Pero a finales del año siguiente, Jurassic Park finalmente salió en VHS (por si sos centennial y no sabés qué es una videocasetera, en los 90’ las películas tardaban bastante en ser adaptadas a ese formato para su distribución) Los padres de Felipe la alquilaron y me invitaron a verla en su casa. Entonces descubrí con estupor el timo: el tiranosaurio era ciertamente majestuoso y su primera aparición en pantalla me hizo erizar hasta los pelos que no tenía. Pero no se parecía en nada al muñeco de mi amigo. Solo tenía dos dedos en sus ridículamente cortos brazos, no cuatro en cada manota, y su cabeza era mucho más grande en proporción al resto del cuerpo. No arrastraba la cola ni tenía el lomo cubierto de placas óseas. Se lo dije a Felipe apenas Roberta cruzó la cerca, con el corazón en la boca, y se enojó. Más por haber herido su orgullo que por el muñeco en sí, porque hacía tiempo que ya ni lo usaba. El Godzilla setentoso juntaba polvo con otros juguetes viejos en un cajón de su habitación. Creo que hasta me lo habría prestado, si se lo pedía. Simplemente le molestó que le haya hecho ver que lo engañaron. Le vendieron gato por liebre, no solo a él sino a miles, tal vez millones de niños en todo el país.

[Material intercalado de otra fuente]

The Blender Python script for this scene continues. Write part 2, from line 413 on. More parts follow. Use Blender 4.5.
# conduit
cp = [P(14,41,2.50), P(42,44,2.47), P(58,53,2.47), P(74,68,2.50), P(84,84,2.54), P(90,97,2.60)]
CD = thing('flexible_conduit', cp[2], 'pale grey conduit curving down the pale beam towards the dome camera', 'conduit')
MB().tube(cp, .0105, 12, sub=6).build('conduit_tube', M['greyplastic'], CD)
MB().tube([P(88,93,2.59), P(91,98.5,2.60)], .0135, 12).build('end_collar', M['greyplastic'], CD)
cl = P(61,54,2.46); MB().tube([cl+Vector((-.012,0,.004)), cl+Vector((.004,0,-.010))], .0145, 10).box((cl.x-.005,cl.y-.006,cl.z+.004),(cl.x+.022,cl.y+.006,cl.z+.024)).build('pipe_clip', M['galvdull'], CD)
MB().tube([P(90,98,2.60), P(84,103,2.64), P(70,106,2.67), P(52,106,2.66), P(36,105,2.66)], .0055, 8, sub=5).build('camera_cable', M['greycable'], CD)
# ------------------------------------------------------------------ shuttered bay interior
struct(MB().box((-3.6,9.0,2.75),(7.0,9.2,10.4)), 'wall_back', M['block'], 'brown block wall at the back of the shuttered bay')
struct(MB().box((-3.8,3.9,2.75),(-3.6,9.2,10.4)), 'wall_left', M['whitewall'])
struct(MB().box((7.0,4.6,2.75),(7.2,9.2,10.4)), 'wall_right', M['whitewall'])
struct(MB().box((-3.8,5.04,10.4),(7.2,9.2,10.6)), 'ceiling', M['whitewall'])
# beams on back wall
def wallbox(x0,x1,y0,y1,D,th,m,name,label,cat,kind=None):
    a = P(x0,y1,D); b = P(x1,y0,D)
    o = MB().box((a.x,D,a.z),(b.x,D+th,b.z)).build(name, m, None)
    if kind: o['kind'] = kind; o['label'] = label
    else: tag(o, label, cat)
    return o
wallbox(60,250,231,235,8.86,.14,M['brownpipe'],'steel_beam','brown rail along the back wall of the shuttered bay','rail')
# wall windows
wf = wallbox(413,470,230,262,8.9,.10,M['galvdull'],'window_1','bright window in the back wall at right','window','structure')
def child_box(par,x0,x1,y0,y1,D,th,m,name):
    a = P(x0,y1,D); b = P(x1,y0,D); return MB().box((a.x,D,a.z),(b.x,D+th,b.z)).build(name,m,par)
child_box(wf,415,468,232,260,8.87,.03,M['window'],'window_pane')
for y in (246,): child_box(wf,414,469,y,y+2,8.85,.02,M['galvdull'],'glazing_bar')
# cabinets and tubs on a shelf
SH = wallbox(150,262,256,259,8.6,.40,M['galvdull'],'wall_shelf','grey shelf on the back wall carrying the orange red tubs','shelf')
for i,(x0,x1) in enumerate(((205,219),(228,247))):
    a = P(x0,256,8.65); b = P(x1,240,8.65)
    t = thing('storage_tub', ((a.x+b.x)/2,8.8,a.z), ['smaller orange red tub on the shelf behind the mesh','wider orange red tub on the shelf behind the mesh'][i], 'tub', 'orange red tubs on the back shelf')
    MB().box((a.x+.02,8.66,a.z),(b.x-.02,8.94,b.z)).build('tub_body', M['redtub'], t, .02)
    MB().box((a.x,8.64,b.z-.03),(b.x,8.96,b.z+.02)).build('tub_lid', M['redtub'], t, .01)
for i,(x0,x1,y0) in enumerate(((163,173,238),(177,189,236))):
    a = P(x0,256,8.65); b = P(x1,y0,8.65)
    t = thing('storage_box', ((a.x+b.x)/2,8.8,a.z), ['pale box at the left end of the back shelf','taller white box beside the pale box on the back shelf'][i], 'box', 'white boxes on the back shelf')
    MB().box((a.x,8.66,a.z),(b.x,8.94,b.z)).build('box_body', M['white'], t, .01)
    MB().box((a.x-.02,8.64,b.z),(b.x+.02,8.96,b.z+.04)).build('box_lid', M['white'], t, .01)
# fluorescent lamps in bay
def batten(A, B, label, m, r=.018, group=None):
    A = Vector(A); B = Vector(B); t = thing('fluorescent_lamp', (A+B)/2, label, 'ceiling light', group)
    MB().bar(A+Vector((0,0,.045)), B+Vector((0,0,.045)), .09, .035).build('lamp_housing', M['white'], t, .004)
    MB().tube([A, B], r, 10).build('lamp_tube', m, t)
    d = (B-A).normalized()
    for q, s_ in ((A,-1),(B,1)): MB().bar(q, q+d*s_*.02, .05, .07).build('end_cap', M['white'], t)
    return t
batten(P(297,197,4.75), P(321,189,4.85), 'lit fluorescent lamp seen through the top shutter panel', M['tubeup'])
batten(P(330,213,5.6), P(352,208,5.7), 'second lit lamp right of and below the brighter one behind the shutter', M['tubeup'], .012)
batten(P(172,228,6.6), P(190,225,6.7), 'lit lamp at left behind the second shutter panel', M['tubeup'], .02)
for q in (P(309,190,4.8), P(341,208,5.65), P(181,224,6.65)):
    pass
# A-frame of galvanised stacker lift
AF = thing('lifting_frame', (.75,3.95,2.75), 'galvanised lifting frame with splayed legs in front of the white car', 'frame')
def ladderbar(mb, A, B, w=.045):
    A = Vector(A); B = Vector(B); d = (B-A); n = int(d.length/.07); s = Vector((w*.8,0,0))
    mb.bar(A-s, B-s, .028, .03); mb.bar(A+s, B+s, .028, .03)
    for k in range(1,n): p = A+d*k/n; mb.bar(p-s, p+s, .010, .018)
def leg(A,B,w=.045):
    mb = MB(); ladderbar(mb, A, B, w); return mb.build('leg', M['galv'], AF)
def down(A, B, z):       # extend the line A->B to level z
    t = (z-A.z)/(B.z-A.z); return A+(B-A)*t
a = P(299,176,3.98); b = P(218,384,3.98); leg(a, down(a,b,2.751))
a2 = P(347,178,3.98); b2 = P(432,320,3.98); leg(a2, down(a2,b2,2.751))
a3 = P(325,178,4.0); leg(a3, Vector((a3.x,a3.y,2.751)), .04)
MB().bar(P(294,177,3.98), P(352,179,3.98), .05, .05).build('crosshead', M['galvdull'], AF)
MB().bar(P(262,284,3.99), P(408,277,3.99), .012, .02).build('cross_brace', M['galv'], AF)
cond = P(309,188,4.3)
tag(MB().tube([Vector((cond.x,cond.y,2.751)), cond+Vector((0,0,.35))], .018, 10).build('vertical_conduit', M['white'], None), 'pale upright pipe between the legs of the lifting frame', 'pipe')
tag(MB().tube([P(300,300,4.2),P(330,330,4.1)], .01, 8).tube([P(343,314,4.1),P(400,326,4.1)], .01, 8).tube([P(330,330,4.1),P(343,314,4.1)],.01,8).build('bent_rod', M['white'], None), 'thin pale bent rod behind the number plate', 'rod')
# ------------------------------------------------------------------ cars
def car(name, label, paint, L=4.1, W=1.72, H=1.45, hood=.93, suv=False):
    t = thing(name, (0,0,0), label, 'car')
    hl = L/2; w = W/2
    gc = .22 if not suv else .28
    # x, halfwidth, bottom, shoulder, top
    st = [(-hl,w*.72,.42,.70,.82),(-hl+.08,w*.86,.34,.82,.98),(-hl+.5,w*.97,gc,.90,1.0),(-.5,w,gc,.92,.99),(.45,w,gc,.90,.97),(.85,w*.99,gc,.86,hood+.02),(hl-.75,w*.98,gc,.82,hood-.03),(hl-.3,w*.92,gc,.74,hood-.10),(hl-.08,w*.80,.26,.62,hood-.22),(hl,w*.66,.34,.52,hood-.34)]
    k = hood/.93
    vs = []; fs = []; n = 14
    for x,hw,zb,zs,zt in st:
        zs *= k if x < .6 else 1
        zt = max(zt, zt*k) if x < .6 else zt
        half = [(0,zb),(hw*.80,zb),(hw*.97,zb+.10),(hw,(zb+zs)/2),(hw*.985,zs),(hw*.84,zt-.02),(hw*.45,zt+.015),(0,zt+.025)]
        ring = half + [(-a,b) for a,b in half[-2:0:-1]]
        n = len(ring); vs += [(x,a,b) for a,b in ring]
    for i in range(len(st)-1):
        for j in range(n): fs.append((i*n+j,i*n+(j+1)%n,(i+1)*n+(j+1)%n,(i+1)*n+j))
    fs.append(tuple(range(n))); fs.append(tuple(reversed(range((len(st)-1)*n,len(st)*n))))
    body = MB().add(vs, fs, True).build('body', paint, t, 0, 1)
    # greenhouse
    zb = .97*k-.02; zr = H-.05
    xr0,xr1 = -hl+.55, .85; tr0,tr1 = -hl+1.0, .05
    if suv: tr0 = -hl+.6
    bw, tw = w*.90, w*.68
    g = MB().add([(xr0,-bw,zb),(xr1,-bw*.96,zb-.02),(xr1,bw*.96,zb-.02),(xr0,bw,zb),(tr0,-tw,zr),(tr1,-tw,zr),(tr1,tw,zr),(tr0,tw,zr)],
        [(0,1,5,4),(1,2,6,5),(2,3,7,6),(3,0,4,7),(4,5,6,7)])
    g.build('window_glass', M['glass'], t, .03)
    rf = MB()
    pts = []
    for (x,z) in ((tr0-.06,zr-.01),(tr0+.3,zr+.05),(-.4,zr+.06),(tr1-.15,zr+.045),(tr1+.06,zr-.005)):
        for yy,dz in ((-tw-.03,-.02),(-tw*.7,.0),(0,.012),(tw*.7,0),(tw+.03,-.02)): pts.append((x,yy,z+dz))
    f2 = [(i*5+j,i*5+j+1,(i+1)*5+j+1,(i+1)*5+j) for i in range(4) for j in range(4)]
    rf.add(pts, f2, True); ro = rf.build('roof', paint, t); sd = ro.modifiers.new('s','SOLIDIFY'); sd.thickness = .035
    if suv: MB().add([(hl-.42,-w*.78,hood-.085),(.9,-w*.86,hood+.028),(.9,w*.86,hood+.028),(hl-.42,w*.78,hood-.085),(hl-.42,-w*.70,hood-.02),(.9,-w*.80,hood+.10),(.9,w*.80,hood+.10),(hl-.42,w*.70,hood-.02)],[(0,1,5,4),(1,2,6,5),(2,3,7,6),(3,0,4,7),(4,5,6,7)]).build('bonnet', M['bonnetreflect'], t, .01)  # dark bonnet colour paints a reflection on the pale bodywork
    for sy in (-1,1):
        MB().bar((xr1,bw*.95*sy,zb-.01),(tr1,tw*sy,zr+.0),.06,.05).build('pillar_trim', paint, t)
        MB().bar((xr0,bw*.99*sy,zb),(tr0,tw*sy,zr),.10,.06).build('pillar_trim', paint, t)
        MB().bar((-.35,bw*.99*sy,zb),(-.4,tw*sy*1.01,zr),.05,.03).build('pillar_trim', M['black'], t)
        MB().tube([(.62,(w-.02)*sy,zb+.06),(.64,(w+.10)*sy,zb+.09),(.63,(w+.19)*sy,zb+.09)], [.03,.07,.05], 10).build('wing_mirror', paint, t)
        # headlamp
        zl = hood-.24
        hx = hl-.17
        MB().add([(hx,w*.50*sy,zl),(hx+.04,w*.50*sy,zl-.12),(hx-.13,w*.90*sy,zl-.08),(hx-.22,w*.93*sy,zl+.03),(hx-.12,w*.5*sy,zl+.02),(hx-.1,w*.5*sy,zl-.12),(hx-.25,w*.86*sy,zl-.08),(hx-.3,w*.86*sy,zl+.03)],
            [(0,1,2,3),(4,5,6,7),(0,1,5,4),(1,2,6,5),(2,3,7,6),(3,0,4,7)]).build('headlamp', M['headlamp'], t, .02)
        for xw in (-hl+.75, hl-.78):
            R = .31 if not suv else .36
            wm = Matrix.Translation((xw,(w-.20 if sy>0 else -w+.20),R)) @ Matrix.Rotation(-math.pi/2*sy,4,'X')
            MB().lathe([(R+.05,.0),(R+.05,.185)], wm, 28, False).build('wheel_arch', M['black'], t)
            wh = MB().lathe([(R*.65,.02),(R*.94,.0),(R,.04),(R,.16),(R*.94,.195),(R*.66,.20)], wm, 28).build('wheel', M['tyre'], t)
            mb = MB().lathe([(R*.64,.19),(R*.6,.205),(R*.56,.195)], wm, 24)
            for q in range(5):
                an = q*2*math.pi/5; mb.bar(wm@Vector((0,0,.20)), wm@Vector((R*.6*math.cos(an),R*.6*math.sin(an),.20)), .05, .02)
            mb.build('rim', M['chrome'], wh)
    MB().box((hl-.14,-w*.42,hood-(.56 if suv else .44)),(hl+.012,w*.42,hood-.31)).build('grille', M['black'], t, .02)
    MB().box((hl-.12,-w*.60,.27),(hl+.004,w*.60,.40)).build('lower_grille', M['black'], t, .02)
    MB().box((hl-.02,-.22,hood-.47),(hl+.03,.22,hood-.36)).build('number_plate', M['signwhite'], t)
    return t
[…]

Esos taimados comerciantes se hicieron la América con la fiebre jurásica y yo, treinta años más tarde, me sigo preguntando si ningún otro pibe se quiso dar cuenta o a nadie le importó. Y agradezco que mis padres no hayan conseguido el cachivache en ningún lado. Grande habría sido la bronca del desengaño, y de todas formas lo hubiera perdido como a todos mis juguetes.